What is Canadian is, "So I was going down the highway, eh? and I saw this moose standing at the side of the road." The technical term for this is narrative marker. Every language has one, says University of Toronto linguist Gordon Easson.

The German marker, for example, is ja. The French marker could be non or n'est-ce pas. An English marker is probably wot. The American marker seems to be huh.

A marker is a kind of phonetic punctuation designed to maintain the engagement of the listener with the speaker. Why eh is the Canadian marker no one knows.

Canadians pronounce out and about so that they sound to others -- mainly Americans -- like oot and aboot.

We do this, says Terry Pratt, general consulting editor of the Gage Canadian Dictionary and author of the Dictionary of Prince Edward Island English,likely as a form of 19th-century rebellion against both the Americans and English but primarily because we have not completed the Great Middle Ages vowel shift.

The first wave of English-speaking immigrants to Canada arriving in the late 18th century were, of course, people who abandoned the American Colonies during and after the revolutionary war with Britain.

They came from the coastal New England states, mainly Connecticut and Massachusetts, and settled in the Maritime provinces.

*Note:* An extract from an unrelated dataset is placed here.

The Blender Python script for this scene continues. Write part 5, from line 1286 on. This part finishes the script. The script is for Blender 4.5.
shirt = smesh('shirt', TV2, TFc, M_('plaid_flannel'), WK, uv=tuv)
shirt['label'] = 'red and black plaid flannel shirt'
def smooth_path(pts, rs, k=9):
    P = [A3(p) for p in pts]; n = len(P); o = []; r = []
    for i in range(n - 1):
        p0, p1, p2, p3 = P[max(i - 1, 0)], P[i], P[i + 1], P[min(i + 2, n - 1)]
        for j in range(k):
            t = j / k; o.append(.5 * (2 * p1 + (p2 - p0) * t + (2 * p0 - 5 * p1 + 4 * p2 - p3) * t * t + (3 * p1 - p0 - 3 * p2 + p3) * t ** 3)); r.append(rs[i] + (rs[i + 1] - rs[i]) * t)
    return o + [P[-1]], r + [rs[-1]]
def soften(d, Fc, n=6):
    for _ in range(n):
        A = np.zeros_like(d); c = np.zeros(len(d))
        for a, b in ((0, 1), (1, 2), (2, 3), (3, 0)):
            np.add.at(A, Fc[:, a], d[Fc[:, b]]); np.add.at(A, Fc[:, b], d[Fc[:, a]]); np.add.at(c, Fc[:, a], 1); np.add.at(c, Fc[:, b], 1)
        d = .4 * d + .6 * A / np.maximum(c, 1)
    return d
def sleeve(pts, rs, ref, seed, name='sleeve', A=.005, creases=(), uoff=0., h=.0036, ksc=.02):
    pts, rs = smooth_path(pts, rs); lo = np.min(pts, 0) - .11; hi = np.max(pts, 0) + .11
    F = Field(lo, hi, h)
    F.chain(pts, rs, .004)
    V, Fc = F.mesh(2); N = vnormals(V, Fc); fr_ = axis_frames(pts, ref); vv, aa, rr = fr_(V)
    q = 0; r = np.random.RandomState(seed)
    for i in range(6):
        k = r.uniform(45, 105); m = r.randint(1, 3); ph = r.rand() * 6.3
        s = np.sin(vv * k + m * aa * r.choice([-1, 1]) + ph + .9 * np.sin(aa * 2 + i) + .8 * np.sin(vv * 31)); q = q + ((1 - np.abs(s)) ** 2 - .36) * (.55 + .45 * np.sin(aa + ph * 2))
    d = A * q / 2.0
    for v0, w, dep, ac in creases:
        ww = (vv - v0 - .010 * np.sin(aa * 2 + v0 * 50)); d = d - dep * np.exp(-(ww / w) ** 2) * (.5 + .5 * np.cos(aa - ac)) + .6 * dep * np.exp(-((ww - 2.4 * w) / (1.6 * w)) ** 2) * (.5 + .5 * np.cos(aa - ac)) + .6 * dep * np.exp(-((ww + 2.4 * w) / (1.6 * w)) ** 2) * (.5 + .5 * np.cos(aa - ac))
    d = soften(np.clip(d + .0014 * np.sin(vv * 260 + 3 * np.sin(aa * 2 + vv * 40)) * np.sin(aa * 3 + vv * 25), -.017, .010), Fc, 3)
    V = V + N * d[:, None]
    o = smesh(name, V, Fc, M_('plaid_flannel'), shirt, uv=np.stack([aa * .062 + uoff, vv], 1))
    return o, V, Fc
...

They came from Pennsylvania, New Jersey, New York and Vermont and moved inland to settle on the St. Lawrence and around the Great Lakes. They sounded like Americans. Standard Canadian English is a direct descendent of English spoken in the middle Atlantic states.

The second wave of English-speaking immigrants arrived after the War of 1812. They came from Britain -- significantly Scotland -- and Ireland. The Scots (our first two prime ministers were Scots) and the Irish used oot. The American Canadians and English did not.

Accounts of the time make clear that American-sounding English was denigrated in Canada. To a lesser degree, so was English-sounding English. This is as good an explanation as any as to why we oot our words. But this Canadian sound is not for all ou words. We say loud not as lude but as lowd. We say house as hoose but houses as howses.

This is where the Great Middle Ages vowel shift comes in, the move toward getting our vowels to go by faster. Say house, and the vowel sound has to be plucked from way up near the top of the mouth (our ou sound is called "the Canadian raising"). Say houses, and one almost can breathe the vowel sound, it slides out so effortlessly.

As for "sorry": Canadians say they employ an absurdly ubiquitous use of "sorry." Sorry, your car hit mine. Sorry, you stepped on my foot.

Well, sorry, there is no linguistic evidence that Canadians are peculiarly apologetic, says Prof. Easson. "It's just stereotyping of the self-effacing Canadian."